Writing for The New York Times, Erik Eckholm reports on “the sharpest challenge yet to Roe v. Wade,” a new law in Arkansas that limits abortions to the first twelve weeks of pregnancy; that paper’s editorial board weighs in against the law.  Other coverage of the new law comes from Jacob Gershman for The Wall Street Journal Law Blog, Mark Guarino for The Christian Science Monitor, and Suzy Khimm and Sarah Kliff in a video interview for The Washington Post.

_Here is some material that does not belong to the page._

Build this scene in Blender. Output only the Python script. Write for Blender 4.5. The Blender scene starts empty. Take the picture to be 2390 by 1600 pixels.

At Think Progress, Ian Millhiser disputes Rand Paul’s praise of the Court’s decision in Lochner v. New York during the senator’s filibuster of John Brennan.  (Cormac linked to a transcript of those comments in yesterday’s round-up.)  At the Volokh Conspiracy, David Bernstein responds to Millhiser’s post, while in a post for Slate David Weigel anticipates angry emails for Millhiser.

Briefly:

  • The Sacramento Bee reports on Justice Kennedy’s trip to California, which Cormac covered in yesterday’s round-up.  (H/t:  Michelle Olsen.)
  • In a legal scholarship highlight for this blog, Katerina Linos and Kim Twist discuss the results of their study on the effect of the Court’s decisions on ordinary Americans.
  • Also at this blog, our “SCOTUS on camera” feature continues with Part 4 of Fabrizio di Piazza’s interview with Nina Totenberg, who discusses breaking the Anita Hill story, modern coaching of nominees for confirmation hearings, and what retired Justices have to do to be newsworthy.
  • At Fox News, Shannon Bream observes that there is “a growing focus on the Supreme Court’s increasingly powerful role in determining the law of the land.”  (H/t:  Howard Bashman.)
  • At Dorf on Law, Michael C. Dorf discusses the activity/inactivity distinction at issue in National Federation of Independent Business v. Sebelius, the Affordable Care Act case.  The specter of government meddling with bodily integrity, he argues, “is a legitimate concern, even if it was misplaced in the ACA case and even though it contradicts decades of attacks on modern substantive due process doctrine by conservative Justices.”
  • In The Washington Post, Nicholas P. Cafardi suggests that the Catholic Church can learn from the Court.
  • In The Atlantic, Andrew Cohen argues that Monday’s denial of certiorari in Price v. Thomas, a capital case, is a reminder that the Court has “spent much of the past 50 years desecrating” the right to counsel.